> _Job_:
Give the data again, word for word.
>>
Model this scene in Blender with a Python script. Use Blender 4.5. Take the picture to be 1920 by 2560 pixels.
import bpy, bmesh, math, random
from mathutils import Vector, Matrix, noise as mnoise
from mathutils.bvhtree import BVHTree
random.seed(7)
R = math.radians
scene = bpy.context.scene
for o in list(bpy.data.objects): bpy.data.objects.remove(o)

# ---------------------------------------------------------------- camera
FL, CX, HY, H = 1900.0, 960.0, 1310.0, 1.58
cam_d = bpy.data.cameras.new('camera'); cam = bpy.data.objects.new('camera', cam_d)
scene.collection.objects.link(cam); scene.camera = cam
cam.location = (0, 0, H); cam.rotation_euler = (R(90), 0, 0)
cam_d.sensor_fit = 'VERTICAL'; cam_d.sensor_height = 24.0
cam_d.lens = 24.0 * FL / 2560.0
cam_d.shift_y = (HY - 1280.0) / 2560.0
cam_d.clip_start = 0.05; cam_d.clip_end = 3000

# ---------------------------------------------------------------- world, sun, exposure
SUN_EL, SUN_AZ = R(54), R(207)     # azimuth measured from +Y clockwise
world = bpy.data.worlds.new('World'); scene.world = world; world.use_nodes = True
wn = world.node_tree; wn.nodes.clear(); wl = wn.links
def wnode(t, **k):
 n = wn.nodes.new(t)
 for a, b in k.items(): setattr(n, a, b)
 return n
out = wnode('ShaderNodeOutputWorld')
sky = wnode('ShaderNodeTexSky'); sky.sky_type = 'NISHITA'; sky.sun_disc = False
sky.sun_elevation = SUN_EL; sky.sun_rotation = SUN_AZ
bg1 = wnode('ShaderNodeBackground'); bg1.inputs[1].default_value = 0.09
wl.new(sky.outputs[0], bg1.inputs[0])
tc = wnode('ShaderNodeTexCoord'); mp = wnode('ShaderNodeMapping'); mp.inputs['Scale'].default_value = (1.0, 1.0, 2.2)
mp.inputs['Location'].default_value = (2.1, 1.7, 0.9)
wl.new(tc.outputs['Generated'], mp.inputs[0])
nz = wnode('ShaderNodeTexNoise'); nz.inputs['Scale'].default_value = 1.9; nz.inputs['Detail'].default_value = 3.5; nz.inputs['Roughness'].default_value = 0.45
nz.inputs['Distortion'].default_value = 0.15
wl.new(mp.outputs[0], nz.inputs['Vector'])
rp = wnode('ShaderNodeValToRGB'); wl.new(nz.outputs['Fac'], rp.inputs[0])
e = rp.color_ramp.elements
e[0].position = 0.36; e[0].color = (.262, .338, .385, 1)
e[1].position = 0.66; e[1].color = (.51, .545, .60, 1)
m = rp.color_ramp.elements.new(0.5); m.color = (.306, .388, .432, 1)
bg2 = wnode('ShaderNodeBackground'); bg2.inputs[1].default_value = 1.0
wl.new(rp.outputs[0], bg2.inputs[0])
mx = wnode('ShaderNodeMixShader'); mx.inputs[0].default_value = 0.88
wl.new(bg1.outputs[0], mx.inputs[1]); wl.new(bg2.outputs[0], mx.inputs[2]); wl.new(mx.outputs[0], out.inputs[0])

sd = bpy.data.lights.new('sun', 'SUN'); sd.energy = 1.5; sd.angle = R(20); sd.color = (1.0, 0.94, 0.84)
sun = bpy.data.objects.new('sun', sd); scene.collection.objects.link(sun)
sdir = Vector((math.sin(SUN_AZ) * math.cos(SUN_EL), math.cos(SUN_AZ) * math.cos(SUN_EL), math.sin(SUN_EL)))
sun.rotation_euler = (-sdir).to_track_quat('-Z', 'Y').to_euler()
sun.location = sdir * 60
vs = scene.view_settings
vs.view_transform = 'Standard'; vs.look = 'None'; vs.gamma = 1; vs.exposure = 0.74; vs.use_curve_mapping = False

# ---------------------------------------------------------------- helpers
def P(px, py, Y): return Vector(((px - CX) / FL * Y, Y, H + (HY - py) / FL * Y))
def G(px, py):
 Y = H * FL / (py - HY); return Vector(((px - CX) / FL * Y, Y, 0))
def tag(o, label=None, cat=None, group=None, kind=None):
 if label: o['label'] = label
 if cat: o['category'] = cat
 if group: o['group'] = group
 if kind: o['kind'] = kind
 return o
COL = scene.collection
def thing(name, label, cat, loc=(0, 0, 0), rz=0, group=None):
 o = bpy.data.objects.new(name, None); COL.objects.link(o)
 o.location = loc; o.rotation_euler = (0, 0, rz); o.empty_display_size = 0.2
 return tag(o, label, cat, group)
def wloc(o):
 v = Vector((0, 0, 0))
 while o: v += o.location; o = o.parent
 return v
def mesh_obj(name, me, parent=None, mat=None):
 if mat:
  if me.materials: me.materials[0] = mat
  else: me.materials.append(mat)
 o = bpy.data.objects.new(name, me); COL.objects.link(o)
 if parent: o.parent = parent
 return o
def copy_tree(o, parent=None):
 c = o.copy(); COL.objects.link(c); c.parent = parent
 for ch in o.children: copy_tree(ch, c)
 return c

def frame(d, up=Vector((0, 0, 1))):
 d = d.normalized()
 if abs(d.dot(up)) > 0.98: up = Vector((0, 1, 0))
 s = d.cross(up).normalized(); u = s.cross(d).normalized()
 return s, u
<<
> _Exercise answer_:
Model this scene in Blender with a Python script. Use Blender 4.5. Take the picture to be 1920 by 2560 pixels.
import bpy, bmesh, math, random
from mathutils import Vector, Matrix, noise as mnoise
from mathutils.bvhtree import BVHTree
random.seed(7)
R = math.radians
scene = bpy.context.scene
for o in list(bpy.data.objects): bpy.data.objects.remove(o)

# ---------------------------------------------------------------- camera
FL, CX, HY, H = 1900.0, 960.0, 1310.0, 1.58
cam_d = bpy.data.cameras.new('camera'); cam = bpy.data.objects.new('camera', cam_d)
scene.collection.objects.link(cam); scene.camera = cam
cam.location = (0, 0, H); cam.rotation_euler = (R(90), 0, 0)
cam_d.sensor_fit = 'VERTICAL'; cam_d.sensor_height = 24.0
cam_d.lens = 24.0 * FL / 2560.0
cam_d.shift_y = (HY - 1280.0) / 2560.0
cam_d.clip_start = 0.05; cam_d.clip_end = 3000

# ---------------------------------------------------------------- world, sun, exposure
SUN_EL, SUN_AZ = R(54), R(207)     # azimuth measured from +Y clockwise
world = bpy.data.worlds.new('World'); scene.world = world; world.use_nodes = True
wn = world.node_tree; wn.nodes.clear(); wl = wn.links
def wnode(t, **k):
 n = wn.nodes.new(t)
 for a, b in k.items(): setattr(n, a, b)
 return n
out = wnode('ShaderNodeOutputWorld')
sky = wnode('ShaderNodeTexSky'); sky.sky_type = 'NISHITA'; sky.sun_disc = False
sky.sun_elevation = SUN_EL; sky.sun_rotation = SUN_AZ
bg1 = wnode('ShaderNodeBackground'); bg1.inputs[1].default_value = 0.09
wl.new(sky.outputs[0], bg1.inputs[0])
tc = wnode('ShaderNodeTexCoord'); mp = wnode('ShaderNodeMapping'); mp.inputs['Scale'].default_value = (1.0, 1.0, 2.2)
mp.inputs['Location'].default_value = (2.1, 1.7, 0.9)
wl.new(tc.outputs['Generated'], mp.inputs[0])
nz = wnode('ShaderNodeTexNoise'); nz.inputs['Scale'].default_value = 1.9; nz.inputs['Detail'].default_value = 3.5; nz.inputs['Roughness'].default_value = 0.45
nz.inputs['Distortion'].default_value = 0.15
wl.new(mp.outputs[0], nz.inputs['Vector'])
rp = wnode('ShaderNodeValToRGB'); wl.new(nz.outputs['Fac'], rp.inputs[0])
e = rp.color_ramp.elements
e[0].position = 0.36; e[0].color = (.262, .338, .385, 1)
e[1].position = 0.66; e[1].color = (.51, .545, .60, 1)
m = rp.color_ramp.elements.new(0.5); m.color = (.306, .388, .432, 1)
bg2 = wnode('ShaderNodeBackground'); bg2.inputs[1].default_value = 1.0
wl.new(rp.outputs[0], bg2.inputs[0])
mx = wnode('ShaderNodeMixShader'); mx.inputs[0].default_value = 0.88
wl.new(bg1.outputs[0], mx.inputs[1]); wl.new(bg2.outputs[0], mx.inputs[2]); wl.new(mx.outputs[0], out.inputs[0])

sd = bpy.data.lights.new('sun', 'SUN'); sd.energy = 1.5; sd.angle = R(20); sd.color = (1.0, 0.94, 0.84)
sun = bpy.data.objects.new('sun', sd); scene.collection.objects.link(sun)
sdir = Vector((math.sin(SUN_AZ) * math.cos(SUN_EL), math.cos(SUN_AZ) * math.cos(SUN_EL), math.sin(SUN_EL)))
sun.rotation_euler = (-sdir).to_track_quat('-Z', 'Y').to_euler()
sun.location = sdir * 60
vs = scene.view_settings
vs.view_transform = 'Standard'; vs.look = 'None'; vs.gamma = 1; vs.exposure = 0.74; vs.use_curve_mapping = False

# ---------------------------------------------------------------- helpers
def P(px, py, Y): return Vector(((px - CX) / FL * Y, Y, H + (HY - py) / FL * Y))
def G(px, py):
 Y = H * FL / (py - HY); return Vector(((px - CX) / FL * Y, Y, 0))
def tag(o, label=None, cat=None, group=None, kind=None):
 if label: o['label'] = label
 if cat: o['category'] = cat
 if group: o['group'] = group
 if kind: o['kind'] = kind
 return o
COL = scene.collection
def thing(name, label, cat, loc=(0, 0, 0), rz=0, group=None):
 o = bpy.data.objects.new(name, None); COL.objects.link(o)
 o.location = loc; o.rotation_euler = (0, 0, rz); o.empty_display_size = 0.2
 return tag(o, label, cat, group)
def wloc(o):
 v = Vector((0, 0, 0))
 while o: v += o.location; o = o.parent
 return v
def mesh_obj(name, me, parent=None, mat=None):
 if mat:
  if me.materials: me.materials[0] = mat
  else: me.materials.append(mat)
 o = bpy.data.objects.new(name, me); COL.objects.link(o)
 if parent: o.parent = parent
 return o
def copy_tree(o, parent=None):
 c = o.copy(); COL.objects.link(c); c.parent = parent
 for ch in o.children: copy_tree(ch, c)
 return c

def frame(d, up=Vector((0, 0, 1))):
 d = d.normalized()
 if abs(d.dot(up)) > 0.98: up = Vector((0, 1, 0))
 s = d.cross(up).normalized(); u = s.cross(d).normalized()
 return s, u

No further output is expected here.